Asking Myself: Where is your faith? (Luke 8:25)

This is the 15th post in my series "Asking Myself," in which I weekly ponder one question posed in Teresa Blythe's rich book, 50 Ways to Pray. You can find the start of the series here and last week's post here. The first nine posts focused on theological musings, while posts 10 to the present prayerfully consider the specific questions Jesus posed in the New Testament.

Q: Where is your faith? (Luke 8:25)

I covered this in detail in a previous post about Matthew's version of Jesus sleeping in the boat. So to avoid rehashing it, I thought I would pull out this question as it speaks to me now, somewhat detached from its original, stormy context.

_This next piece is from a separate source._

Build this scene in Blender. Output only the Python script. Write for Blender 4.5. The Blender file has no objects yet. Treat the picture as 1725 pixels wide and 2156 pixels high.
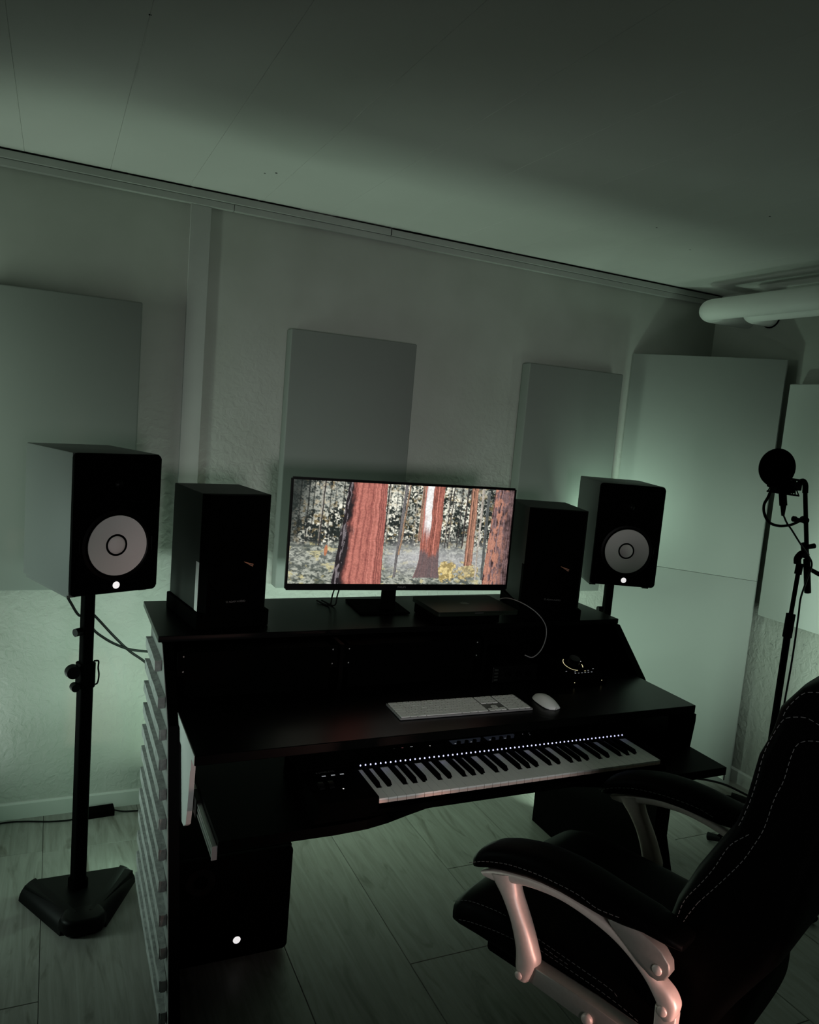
import bpy, bmesh, math, random
import numpy as np
from mathutils import Vector, Matrix
random.seed(4)
PI = math.pi
S = bpy.context.scene
COL = S.collection

# ------------------------------------------------------------------ camera
cam = bpy.data.cameras.new('camera')
camo = bpy.data.objects.new('camera', cam)
COL.objects.link(camo)
S.camera = camo
RX = Vector((0.90836844, -0.40955941, 0.08442667))
DN = Vector((0.02683984, -0.14437687, -0.9891587))
FW = Vector((0.41730852, 0.90078655, -0.12015489))
M3 = Matrix((RX, -DN, -FW)).transposed()
camo.matrix_world = Matrix.Translation((0, 0, 1.57)) @ M3.to_4x4()
cam.sensor_fit = 'VERTICAL'
cam.sensor_height = 24.0
cam.lens = 24.0 * 1642.551 / 2156.0
cam.clip_start = 0.02

# ------------------------------------------------------------------ world, lamps, exposure
w = bpy.data.worlds.new('world')
S.world = w
w.use_nodes = True
w.node_tree.nodes['Background'].inputs[0].default_value = (0.92, 1.0, 0.93, 1)
w.node_tree.nodes['Background'].inputs[1].default_value = 0.0008

def area(name, loc, aim, size, power, color, size_y=None, spread=PI):
    d = bpy.data.lights.new(name, 'AREA')
    d.energy = power
    d.color = color
    d.size = size
    d.spread = spread
    if size_y:
        d.shape = 'RECTANGLE'
        d.size_y = size_y
    o = bpy.data.objects.new(name, d)
    COL.objects.link(o)
    o.location = loc
    o.rotation_euler = (Vector(aim) - Vector(loc)).to_track_quat('-Z', 'Y').to_euler()
    return o

GREEN = (0.60, 1.0, 0.70)
# LED strip on the back of the rack bays, between desktop and shelf, aimed at the wall
area('shelf_strip_light', (1.08, 2.325, 0.83), (1.08, 3.0, 0.83), 1.46, 4.7, (0.74, 1.0, 0.86), 0.03)
# LED bar on the floor behind the desk, shining up the wall to the ceiling
area('floor_bar_light', (1.05, 2.78, 0.15), (1.05, 2.88, 1.3), 1.2, 6.4, (0.69, 1.0, 0.74), 0.22)
# LED strips down the rear edges of the desk legs
area('right_leg_strip_light', (1.895, 2.50, 0.45), (2.4, 2.85, 0.45), 0.03, 3.8, (0.69, 1.0, 0.78), 0.8)
area('left_leg_strip_light', (0.285, 2.50, 0.45), (-0.2, 2.85, 0.45), 0.03, 1.3, (0.60, 1.0, 0.74), 0.8)
# small LED clip lamp behind the right speaker, shining up into the corner
area('clip_lamp_light', (2.20, 2.74, 1.12), (2.50, 2.97, 1.38), 0.05, 1.0, (0.66, 1.0, 0.76), 0.05, math.radians(140))
# LED lamps left of the picture, one of them an added fill
area('corner_lamp_light', (-0.80, 2.42, 0.75), (0.3, 2.30, 0.70), 0.10, 2.5, (0.74, 1.0, 0.87), 1.0, math.radians(100))
area('left_fill_light', (-0.75, 2.60, 1.35), (0.3, 3.0, 1.5), 0.08, 2.6, (0.79, 1.0, 0.82), 1.0, math.radians(130))  # added fill for the upper left wall
area('wall_lamp_light', (-0.45, 2.88, 0.35), (0.1, 3.0, 0.9), 0.1, 1.2, (0.85, 1.0, 0.93), 0.3)
# LED lamp right of the picture and an added fill beside it
area('side_lamp_light', (2.78, 1.66, 0.90), (2.90, 2.6, 1.0), 0.08, 1.5, (0.80, 1.0, 0.85), 1.0, math.radians(130))
area('right_fill_light', (2.62, 1.66, 0.85), (2.97, 2.42, 0.85), 0.08, 0.55, (0.74, 1.0, 0.82), 0.9, math.radians(58))  # added fill to brighten the right wall
# glow of the key lights on the back of the keys
area('key_light_glow', (1.15, 1.7475, 0.6905), (1.15, 1.715, 0.675), 0.86, 0.011, (0.50, 0.50, 1.0), 0.002)
# dim lamps in the rest of the room, behind the photographer
area('room_lamp_light', (0.25, -1.25, 1.32), (1.1, 2.3, 1.10), 0.35, 1.75, (1.0, 0.99, 0.98), 0.35, math.radians(42))
area('warm_lamp_light', (1.22, 0.35, 0.57), (0.96, 1.12, 0.58), 0.10, 0.36, (1.0, 0.55, 0.47), 0.10, math.radians(38))
# added fill that brightens the floor under the desk
area('under_desk_fill_light', (1.20, 2.47, 0.70), (1.20, 2.62, 0.0), 1.0, 0.55, (0.65, 1.0, 0.70), 0.03, math.radians(110))

S.view_settings.view_transform = 'Standard'
S.view_settings.look = 'None'
S.view_settings.gamma = 1.0
S.view_settings.exposure = 0.0
S.view_settings.use_curve_mapping = False

# ------------------------------------------------------------------ materials
def mat(name, color, rough=0.6, spec=0.5, metal=0.0, emis=None, estr=0.0, bump=None, vary=None, coat=0.0):
    m = bpy.data.materials.new(name)
    m.use_nodes = True
    nt = m.node_tree
    b = nt.nodes['Principled BSDF']
    b.inputs['Base Color'].default_value = (*color, 1)
    b.inputs['Roughness'].default_value = rough
    b.inputs['Specular IOR Level'].default_value = spec
    b.inputs['Metallic'].default_value = metal
    b.inputs['Coat Weight'].default_value = coat
    if emis:
        b.inputs['Emission Color'].default_value = (*emis, 1)
        b.inputs['Emission Strength'].default_value = estr
    if bump or vary:
        tc = nt.nodes.new('ShaderNodeTexCoord')
    if vary:   # (scale, amount)
        n = nt.nodes.new('ShaderNodeTexNoise')
        n.inputs['Scale'].default_value = vary[0]
        n.inputs['Detail'].default_value = 6
        nt.links.new(tc.outputs['Object'], n.inputs['Vector'])
        r = nt.nodes.new('ShaderNodeValToRGB')
        a = vary[1]
        r.color_ramp.elements[0].position = 0.3
        r.color_ramp.elements[1].position = 0.7
        r.color_ramp.elements[0].color = (*[c * (1 - a) for c in color], 1)
        r.color_ramp.elements[1].color = (*[min(1, c * (1 + a)) for c in color], 1)
        nt.links.new(n.outputs['Fac'], r.inputs['Fac'])
        nt.links.new(r.outputs['Color'], b.inputs['Base Color'])
    if bump:   # (scale, strength, distance)
        n2 = nt.nodes.new('ShaderNodeTexNoise')
        n2.inputs['Scale'].default_value = bump[0]
        n2.inputs['Detail'].default_value = 8
        n2.inputs['Roughness'].default_value = 0.6
        nt.links.new(tc.outputs['Object'], n2.inputs['Vector'])
        bp = nt.nodes.new('ShaderNodeBump')
        bp.inputs['Strength'].default_value = bump[1]
        bp.inputs['Distance'].default_value = bump[2]
        nt.links.new(n2.outputs['Fac'], bp.inputs['Height'])
        nt.links.new(bp.outputs['Normal'], b.inputs['Normal'])
    return m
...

While this question could be interpreted as Jesus saying we have no faith, and why don't we go get ourselves some, I hear it a little differently. Let's assume a philosophical posture that everyone has faith, but we all put faith in different places. For instance, most of us have faith that earth's gravity will keep our feet on the ground, the sun will not forbear to shine, the oceans will obey their boundaries, time will continue to advance, etc. We daily choose to assume our loved ones will still be here tomorrow and that our own heart will continue beating. It isn't always the case, but why live in morbid fear of what could be?

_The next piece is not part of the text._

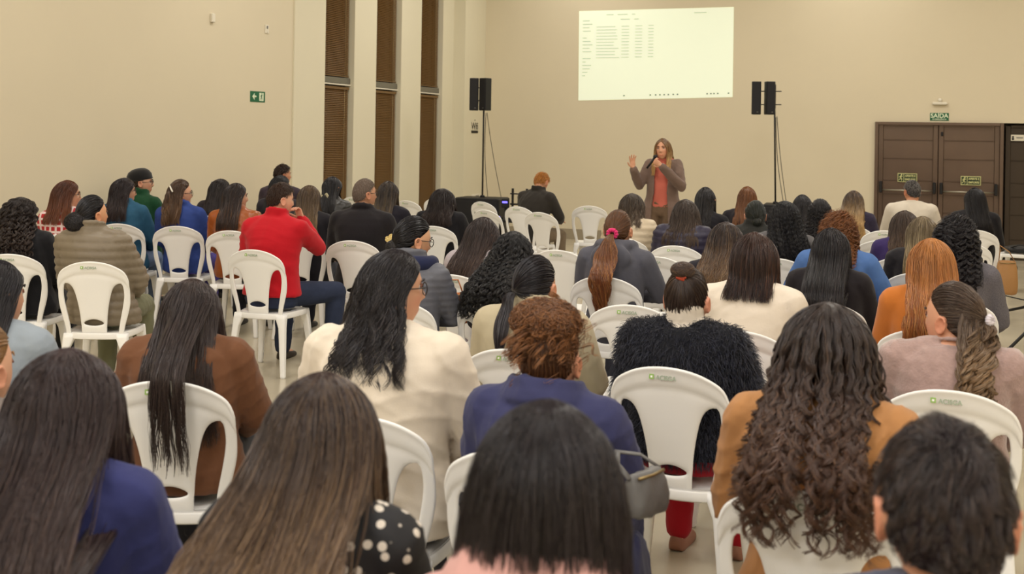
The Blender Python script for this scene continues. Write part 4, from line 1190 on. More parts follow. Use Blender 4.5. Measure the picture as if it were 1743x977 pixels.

We make this choice to believe often enough that it becomes habit, second nature, faith.

Of course, as Christians, we'd affirm nothing should be taken for granted, and life should be savored moment by moment or seized with wild exuberance, depending on our personalities. It really could end and we do not know the day nor hour. Yet I think it's good and right that we trust our basic assumptions about our worlds continuing on as they should. For without this modest set of beliefs about our own existence, we would be paralyzed with fear. It struck me as I wrote that, for some people, those whose paradigms are ravaged by war or sickness or natural disaster or crime, do find their basic safety at risk. They do become victims of a faith misplaced, jostled about and never fully resettled.

And there's Jesus, asking all of us —the rattled and the serene — where our faith is. Interpreted thus, he is really asking where are we putting our faith, and ultimately, he's inviting us to pin it fully on him. To trust the sun will rise tomorrow, yes, but even more to trust that if it didn't, God is still in control. To notice the Son in the sun's rise, to breathe deeply of the Spirit with each sigh, to see and point out Jesus in our loved ones. Faith is a choice at first before it becomes a way of being.

Surprise! I think I'm going to end here to give you a reprieve from my usual novel-length posts.